Provided data -
* begin *
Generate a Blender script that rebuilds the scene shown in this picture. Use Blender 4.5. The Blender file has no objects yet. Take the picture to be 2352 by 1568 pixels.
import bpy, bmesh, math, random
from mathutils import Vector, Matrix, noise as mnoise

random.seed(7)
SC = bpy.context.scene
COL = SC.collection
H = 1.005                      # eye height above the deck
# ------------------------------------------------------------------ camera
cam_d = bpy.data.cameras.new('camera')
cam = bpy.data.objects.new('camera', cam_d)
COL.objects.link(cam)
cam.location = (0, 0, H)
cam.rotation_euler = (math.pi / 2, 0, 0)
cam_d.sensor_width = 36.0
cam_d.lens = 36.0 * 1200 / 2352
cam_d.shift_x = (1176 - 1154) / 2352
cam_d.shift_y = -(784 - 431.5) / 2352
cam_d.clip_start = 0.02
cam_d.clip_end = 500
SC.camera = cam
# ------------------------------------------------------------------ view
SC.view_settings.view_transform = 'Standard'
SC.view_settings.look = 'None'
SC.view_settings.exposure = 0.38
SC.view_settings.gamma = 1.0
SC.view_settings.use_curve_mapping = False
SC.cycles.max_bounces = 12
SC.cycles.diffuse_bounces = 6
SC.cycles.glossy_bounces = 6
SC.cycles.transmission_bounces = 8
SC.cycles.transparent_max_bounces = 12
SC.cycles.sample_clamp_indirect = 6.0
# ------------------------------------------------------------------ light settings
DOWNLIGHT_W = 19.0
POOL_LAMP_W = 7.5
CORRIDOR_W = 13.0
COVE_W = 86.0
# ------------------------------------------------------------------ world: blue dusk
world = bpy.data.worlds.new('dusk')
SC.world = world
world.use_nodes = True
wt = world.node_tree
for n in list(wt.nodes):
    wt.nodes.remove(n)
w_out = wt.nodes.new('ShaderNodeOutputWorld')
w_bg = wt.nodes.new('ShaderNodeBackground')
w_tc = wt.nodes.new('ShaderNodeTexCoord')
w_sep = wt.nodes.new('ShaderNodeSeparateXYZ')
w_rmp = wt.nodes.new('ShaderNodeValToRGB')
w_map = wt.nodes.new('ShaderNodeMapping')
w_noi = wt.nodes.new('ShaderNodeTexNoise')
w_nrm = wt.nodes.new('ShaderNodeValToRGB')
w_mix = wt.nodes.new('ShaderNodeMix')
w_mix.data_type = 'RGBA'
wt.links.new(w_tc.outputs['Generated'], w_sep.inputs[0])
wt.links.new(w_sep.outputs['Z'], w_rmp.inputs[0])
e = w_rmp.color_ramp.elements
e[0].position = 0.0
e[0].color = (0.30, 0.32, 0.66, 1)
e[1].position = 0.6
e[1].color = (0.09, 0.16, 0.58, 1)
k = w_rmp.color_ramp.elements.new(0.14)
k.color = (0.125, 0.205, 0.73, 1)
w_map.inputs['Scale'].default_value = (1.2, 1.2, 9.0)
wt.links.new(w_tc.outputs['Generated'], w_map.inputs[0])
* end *
What you are asked to do - Print back all the lines verbatim.

Full output -
Generate a Blender script that rebuilds the scene shown in this picture. Use Blender 4.5. The Blender file has no objects yet. Take the picture to be 2352 by 1568 pixels.
import bpy, bmesh, math, random
from mathutils import Vector, Matrix, noise as mnoise

random.seed(7)
SC = bpy.context.scene
COL = SC.collection
H = 1.005                      # eye height above the deck
# ------------------------------------------------------------------ camera
cam_d = bpy.data.cameras.new('camera')
cam = bpy.data.objects.new('camera', cam_d)
COL.objects.link(cam)
cam.location = (0, 0, H)
cam.rotation_euler = (math.pi / 2, 0, 0)
cam_d.sensor_width = 36.0
cam_d.lens = 36.0 * 1200 / 2352
cam_d.shift_x = (1176 - 1154) / 2352
cam_d.shift_y = -(784 - 431.5) / 2352
cam_d.clip_start = 0.02
cam_d.clip_end = 500
SC.camera = cam
# ------------------------------------------------------------------ view
SC.view_settings.view_transform = 'Standard'
SC.view_settings.look = 'None'
SC.view_settings.exposure = 0.38
SC.view_settings.gamma = 1.0
SC.view_settings.use_curve_mapping = False
SC.cycles.max_bounces = 12
SC.cycles.diffuse_bounces = 6
SC.cycles.glossy_bounces = 6
SC.cycles.transmission_bounces = 8
SC.cycles.transparent_max_bounces = 12
SC.cycles.sample_clamp_indirect = 6.0
# ------------------------------------------------------------------ light settings
DOWNLIGHT_W = 19.0
POOL_LAMP_W = 7.5
CORRIDOR_W = 13.0
COVE_W = 86.0
# ------------------------------------------------------------------ world: blue dusk
world = bpy.data.worlds.new('dusk')
SC.world = world
world.use_nodes = True
wt = world.node_tree
for n in list(wt.nodes):
    wt.nodes.remove(n)
w_out = wt.nodes.new('ShaderNodeOutputWorld')
w_bg = wt.nodes.new('ShaderNodeBackground')
w_tc = wt.nodes.new('ShaderNodeTexCoord')
w_sep = wt.nodes.new('ShaderNodeSeparateXYZ')
w_rmp = wt.nodes.new('ShaderNodeValToRGB')
w_map = wt.nodes.new('ShaderNodeMapping')
w_noi = wt.nodes.new('ShaderNodeTexNoise')
w_nrm = wt.nodes.new('ShaderNodeValToRGB')
w_mix = wt.nodes.new('ShaderNodeMix')
w_mix.data_type = 'RGBA'
wt.links.new(w_tc.outputs['Generated'], w_sep.inputs[0])
wt.links.new(w_sep.outputs['Z'], w_rmp.inputs[0])
e = w_rmp.color_ramp.elements
e[0].position = 0.0
e[0].color = (0.30, 0.32, 0.66, 1)
e[1].position = 0.6
e[1].color = (0.09, 0.16, 0.58, 1)
k = w_rmp.color_ramp.elements.new(0.14)
k.color = (0.125, 0.205, 0.73, 1)
w_map.inputs['Scale'].default_value = (1.2, 1.2, 9.0)
wt.links.new(w_tc.outputs['Generated'], w_map.inputs[0])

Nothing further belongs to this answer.